Probably the two most picturesque teachers, and at the same time the most scholarly, were Mr Leslie Hinton, the senior chemistry teacher, and the Senior Latin teacher, Mr. Cyril Genge.

Mr. Hinton, a distinguished Cambridge University graduate, used to arrive in the morning in his little three seater, front-opening Isetta bubble car. His nickname, “Meeth,” came from his appearance and manner of speaking, and his hobby was repairing the mechanical watches used by most of the boys. Mr. Genge was an outstanding classics scholar, fluent in Latin and Greek. I could never understand why he did not teach in a university. On the outside of the Chapel door there is a small poem by him in Latin and English, well worth reading. He had his idiosyncrasies, too, a dry and cynical sense of humour and in an age before the sport of jogging was in general use, he would run for hours around the playing fields, dressed only in small black shorts, bare topped, his deeply dark body and runners’ legs pounding out the miles, and occasionally inspiring phone calls from passers-by to the headmaster that there was a naked man running around on the campus.
These nicknames were used with an undercurrent of genial respect. The truly nasty teachers were not awarded the honour of a nickname.

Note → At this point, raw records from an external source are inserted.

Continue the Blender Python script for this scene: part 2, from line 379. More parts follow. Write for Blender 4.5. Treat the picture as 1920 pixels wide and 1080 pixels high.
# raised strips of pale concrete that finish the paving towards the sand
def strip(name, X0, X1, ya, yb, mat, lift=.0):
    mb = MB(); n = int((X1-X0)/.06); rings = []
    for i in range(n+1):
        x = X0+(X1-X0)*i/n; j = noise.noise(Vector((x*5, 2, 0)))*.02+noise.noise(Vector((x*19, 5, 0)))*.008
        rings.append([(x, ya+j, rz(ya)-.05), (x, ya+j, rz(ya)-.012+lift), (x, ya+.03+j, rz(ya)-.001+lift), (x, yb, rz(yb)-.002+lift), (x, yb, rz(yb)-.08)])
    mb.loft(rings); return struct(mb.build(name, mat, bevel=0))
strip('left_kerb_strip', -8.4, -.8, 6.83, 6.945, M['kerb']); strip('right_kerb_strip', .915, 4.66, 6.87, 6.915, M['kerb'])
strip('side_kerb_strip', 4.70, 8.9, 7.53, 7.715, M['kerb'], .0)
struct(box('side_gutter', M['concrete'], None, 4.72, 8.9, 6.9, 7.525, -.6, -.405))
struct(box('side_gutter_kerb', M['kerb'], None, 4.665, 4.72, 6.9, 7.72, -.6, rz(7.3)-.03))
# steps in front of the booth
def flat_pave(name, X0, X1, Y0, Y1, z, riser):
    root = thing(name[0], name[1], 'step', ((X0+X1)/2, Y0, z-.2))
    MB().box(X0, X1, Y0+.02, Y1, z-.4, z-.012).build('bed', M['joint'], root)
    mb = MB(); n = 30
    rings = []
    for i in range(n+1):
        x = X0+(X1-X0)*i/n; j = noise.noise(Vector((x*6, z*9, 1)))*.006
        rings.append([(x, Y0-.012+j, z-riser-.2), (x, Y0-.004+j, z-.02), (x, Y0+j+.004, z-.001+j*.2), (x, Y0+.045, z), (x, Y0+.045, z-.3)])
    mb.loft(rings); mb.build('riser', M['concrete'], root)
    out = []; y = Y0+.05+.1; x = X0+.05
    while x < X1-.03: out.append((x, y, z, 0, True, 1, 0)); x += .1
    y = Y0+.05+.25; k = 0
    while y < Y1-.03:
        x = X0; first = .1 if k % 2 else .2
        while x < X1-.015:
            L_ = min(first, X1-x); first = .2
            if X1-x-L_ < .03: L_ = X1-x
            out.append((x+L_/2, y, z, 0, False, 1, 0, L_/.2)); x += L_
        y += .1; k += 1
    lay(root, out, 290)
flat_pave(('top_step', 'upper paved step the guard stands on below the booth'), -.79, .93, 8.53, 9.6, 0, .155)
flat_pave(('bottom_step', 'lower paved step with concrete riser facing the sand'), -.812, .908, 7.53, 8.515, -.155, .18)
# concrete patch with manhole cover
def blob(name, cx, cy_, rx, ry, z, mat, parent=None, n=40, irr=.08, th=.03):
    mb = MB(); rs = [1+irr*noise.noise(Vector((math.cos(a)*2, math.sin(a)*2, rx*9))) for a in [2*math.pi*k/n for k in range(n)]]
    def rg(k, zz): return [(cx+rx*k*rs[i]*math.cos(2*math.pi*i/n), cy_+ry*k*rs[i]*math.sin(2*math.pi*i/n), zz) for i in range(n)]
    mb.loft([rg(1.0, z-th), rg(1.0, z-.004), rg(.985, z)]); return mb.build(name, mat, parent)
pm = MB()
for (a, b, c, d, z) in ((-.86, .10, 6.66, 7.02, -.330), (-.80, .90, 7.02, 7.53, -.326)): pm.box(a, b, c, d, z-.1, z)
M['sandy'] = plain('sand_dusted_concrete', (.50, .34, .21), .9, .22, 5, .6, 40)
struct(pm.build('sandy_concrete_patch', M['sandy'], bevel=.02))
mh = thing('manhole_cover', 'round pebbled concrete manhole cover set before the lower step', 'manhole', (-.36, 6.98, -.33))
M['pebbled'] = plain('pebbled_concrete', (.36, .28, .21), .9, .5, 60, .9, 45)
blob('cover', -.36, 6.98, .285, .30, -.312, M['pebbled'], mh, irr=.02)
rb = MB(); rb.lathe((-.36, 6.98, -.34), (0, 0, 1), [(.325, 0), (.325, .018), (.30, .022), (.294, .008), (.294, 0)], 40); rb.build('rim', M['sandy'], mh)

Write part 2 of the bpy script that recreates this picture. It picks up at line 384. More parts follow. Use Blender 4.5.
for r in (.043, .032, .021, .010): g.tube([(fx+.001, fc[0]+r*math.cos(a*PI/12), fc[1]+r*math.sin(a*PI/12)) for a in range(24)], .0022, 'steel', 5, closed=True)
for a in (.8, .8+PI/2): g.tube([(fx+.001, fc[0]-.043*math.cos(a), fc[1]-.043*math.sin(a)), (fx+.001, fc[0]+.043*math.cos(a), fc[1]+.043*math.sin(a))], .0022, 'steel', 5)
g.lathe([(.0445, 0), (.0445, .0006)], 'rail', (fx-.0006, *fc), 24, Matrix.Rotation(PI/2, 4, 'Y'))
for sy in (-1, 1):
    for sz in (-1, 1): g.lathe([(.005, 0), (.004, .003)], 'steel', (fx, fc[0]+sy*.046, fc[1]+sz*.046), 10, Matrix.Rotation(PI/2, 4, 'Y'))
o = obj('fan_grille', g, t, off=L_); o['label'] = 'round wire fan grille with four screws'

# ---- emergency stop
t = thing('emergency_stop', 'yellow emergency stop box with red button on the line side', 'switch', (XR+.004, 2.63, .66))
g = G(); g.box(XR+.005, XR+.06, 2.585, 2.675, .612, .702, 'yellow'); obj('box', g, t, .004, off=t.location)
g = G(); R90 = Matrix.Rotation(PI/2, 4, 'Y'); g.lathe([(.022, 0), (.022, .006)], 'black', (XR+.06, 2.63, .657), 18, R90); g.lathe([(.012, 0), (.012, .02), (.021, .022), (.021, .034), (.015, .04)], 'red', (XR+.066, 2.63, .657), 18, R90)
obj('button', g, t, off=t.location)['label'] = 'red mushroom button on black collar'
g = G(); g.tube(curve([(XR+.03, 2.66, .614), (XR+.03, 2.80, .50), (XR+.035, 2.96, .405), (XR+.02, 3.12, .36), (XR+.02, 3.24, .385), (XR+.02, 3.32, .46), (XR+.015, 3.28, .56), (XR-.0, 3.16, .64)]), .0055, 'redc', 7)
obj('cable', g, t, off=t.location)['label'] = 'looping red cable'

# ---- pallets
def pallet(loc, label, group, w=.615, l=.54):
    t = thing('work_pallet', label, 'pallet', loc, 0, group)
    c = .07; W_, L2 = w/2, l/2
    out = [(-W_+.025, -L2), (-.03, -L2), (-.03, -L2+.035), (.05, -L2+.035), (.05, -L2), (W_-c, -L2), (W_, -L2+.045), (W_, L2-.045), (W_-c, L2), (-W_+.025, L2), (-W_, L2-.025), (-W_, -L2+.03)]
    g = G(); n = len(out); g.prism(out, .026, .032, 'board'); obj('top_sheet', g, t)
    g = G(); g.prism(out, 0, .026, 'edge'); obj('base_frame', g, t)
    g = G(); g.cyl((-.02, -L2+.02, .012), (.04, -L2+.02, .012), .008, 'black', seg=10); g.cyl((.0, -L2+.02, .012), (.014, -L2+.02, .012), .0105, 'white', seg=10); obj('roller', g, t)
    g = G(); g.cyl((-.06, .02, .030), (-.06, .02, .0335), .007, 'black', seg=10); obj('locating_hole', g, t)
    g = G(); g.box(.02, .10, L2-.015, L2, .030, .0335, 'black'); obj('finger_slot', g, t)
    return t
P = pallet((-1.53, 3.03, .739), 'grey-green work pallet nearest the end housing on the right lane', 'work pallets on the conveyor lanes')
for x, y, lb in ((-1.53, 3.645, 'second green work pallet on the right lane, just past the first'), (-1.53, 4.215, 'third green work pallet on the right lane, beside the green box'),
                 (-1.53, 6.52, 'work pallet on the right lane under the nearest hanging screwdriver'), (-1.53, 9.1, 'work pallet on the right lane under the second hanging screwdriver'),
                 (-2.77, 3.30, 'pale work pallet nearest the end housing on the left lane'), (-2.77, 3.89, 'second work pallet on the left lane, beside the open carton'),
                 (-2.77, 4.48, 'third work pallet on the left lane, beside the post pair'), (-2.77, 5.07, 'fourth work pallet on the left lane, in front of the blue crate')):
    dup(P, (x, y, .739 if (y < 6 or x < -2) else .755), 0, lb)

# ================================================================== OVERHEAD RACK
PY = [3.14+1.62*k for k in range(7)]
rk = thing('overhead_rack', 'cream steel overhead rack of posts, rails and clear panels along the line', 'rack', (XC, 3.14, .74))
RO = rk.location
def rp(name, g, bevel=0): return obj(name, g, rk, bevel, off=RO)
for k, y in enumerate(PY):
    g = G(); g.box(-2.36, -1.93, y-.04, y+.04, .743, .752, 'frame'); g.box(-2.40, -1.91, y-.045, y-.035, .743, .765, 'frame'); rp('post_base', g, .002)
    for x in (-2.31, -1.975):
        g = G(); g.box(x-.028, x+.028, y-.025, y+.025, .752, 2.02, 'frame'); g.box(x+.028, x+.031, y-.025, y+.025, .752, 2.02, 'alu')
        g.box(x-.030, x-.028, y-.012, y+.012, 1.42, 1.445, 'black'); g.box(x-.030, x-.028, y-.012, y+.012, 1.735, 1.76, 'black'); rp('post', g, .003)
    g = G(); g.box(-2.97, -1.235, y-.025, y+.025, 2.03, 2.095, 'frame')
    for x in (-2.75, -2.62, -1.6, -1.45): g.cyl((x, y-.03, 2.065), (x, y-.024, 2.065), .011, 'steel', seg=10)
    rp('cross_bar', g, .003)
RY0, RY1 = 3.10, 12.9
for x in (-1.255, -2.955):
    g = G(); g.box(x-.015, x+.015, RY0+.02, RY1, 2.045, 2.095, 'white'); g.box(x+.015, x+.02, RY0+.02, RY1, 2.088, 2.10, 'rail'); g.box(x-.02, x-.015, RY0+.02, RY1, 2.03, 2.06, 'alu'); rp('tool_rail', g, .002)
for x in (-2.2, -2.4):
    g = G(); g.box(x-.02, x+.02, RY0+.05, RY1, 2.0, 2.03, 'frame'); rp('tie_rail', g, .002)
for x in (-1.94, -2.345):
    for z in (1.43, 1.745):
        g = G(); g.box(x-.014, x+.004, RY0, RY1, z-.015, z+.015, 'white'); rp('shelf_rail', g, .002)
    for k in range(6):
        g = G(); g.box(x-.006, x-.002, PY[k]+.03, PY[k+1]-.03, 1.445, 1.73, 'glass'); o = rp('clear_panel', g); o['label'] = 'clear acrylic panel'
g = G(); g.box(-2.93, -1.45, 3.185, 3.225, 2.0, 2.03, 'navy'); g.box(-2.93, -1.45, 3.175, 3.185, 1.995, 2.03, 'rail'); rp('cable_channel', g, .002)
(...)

During my years in Grades 9 and 10 and the two senior years, the school underwent enormous changes. The wages for teachers were low at University School at that time, but still higher than those paid to teachers in England. Mr. Timmis, the headmaster, used to take trips to England to recruit young teachers there, many of whom had Oxford and Cambridge degrees and had attended good English Public Schools and who knew what a good school should be. Many just stayed for their contracted two years then moved on to the better paying jobs in the Canadian public school system, however a good number stayed on at University School. They generally lived on campus, organized activities, took students on trips, and most of all got to know students individually. Besides, these teachers were younger, cooler and involved. They brought in a new attitude, replacing “them and us” with a spirit of cooperation, along with considerable British flair and flamboyance. With the friendlier relationship between the students and teachers during my last two years, the desire for nicknames diminished. The two-year project to build the Chapel, with teachers and students working side by side raising money and doing the physical labour, really established the unique ethos of mutual respect, with wise guidance that characterizes the school today.

I eventually taught at St. Michael's School and SMUS for a good number of years and shortly after I retired I learned of a website called Rate My Teacher. Of course, who could resist? I looked myself up. The comments were kind, but one girl had written “...he tends to be eccentric, but that is part of his charm”. Me? Eccentric? Never! Oh well, I guess there is something to be said for tradition.